--- begin Records for processing ---
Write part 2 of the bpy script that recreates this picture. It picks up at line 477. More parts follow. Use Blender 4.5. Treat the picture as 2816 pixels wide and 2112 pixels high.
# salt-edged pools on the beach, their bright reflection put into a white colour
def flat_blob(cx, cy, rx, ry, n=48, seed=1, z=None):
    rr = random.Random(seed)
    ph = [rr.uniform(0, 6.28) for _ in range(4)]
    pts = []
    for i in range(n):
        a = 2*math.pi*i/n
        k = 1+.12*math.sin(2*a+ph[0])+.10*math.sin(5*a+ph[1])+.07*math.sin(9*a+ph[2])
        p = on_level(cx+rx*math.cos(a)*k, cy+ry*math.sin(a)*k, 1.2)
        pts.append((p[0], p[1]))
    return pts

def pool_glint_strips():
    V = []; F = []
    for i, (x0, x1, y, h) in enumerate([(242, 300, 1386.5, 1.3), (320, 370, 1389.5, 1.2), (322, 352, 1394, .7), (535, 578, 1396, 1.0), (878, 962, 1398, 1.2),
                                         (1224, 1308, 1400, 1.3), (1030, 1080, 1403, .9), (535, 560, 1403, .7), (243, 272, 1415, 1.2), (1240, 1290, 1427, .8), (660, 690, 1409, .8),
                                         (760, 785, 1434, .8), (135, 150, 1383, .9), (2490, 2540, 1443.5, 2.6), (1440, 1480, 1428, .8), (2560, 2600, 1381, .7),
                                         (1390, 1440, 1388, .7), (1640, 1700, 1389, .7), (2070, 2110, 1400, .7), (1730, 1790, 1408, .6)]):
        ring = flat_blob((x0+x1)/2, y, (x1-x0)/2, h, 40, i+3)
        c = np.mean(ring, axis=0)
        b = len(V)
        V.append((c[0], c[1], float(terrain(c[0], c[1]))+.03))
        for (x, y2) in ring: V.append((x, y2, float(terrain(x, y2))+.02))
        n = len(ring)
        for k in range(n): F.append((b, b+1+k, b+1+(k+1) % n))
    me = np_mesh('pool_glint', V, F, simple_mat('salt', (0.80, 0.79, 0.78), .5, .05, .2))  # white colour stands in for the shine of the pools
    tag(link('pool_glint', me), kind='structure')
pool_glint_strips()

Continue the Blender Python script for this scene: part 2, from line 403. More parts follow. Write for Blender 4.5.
--- end Records for processing ---
§ **Aim**
Every line of the material must be returned exactly as it appears.

§ **Answer to this task**
Write part 2 of the bpy script that recreates this picture. It picks up at line 477. More parts follow. Use Blender 4.5. Treat the picture as 2816 pixels wide and 2112 pixels high.
# salt-edged pools on the beach, their bright reflection put into a white colour
def flat_blob(cx, cy, rx, ry, n=48, seed=1, z=None):
    rr = random.Random(seed)
    ph = [rr.uniform(0, 6.28) for _ in range(4)]
    pts = []
    for i in range(n):
        a = 2*math.pi*i/n
        k = 1+.12*math.sin(2*a+ph[0])+.10*math.sin(5*a+ph[1])+.07*math.sin(9*a+ph[2])
        p = on_level(cx+rx*math.cos(a)*k, cy+ry*math.sin(a)*k, 1.2)
        pts.append((p[0], p[1]))
    return pts

def pool_glint_strips():
    V = []; F = []
    for i, (x0, x1, y, h) in enumerate([(242, 300, 1386.5, 1.3), (320, 370, 1389.5, 1.2), (322, 352, 1394, .7), (535, 578, 1396, 1.0), (878, 962, 1398, 1.2),
                                         (1224, 1308, 1400, 1.3), (1030, 1080, 1403, .9), (535, 560, 1403, .7), (243, 272, 1415, 1.2), (1240, 1290, 1427, .8), (660, 690, 1409, .8),
                                         (760, 785, 1434, .8), (135, 150, 1383, .9), (2490, 2540, 1443.5, 2.6), (1440, 1480, 1428, .8), (2560, 2600, 1381, .7),
                                         (1390, 1440, 1388, .7), (1640, 1700, 1389, .7), (2070, 2110, 1400, .7), (1730, 1790, 1408, .6)]):
        ring = flat_blob((x0+x1)/2, y, (x1-x0)/2, h, 40, i+3)
        c = np.mean(ring, axis=0)
        b = len(V)
        V.append((c[0], c[1], float(terrain(c[0], c[1]))+.03))
        for (x, y2) in ring: V.append((x, y2, float(terrain(x, y2))+.02))
        n = len(ring)
        for k in range(n): F.append((b, b+1+k, b+1+(k+1) % n))
    me = np_mesh('pool_glint', V, F, simple_mat('salt', (0.80, 0.79, 0.78), .5, .05, .2))  # white colour stands in for the shine of the pools
    tag(link('pool_glint', me), kind='structure')
pool_glint_strips()

Continue the Blender Python script for this scene: part 2, from line 403. More parts follow. Write for Blender 4.5.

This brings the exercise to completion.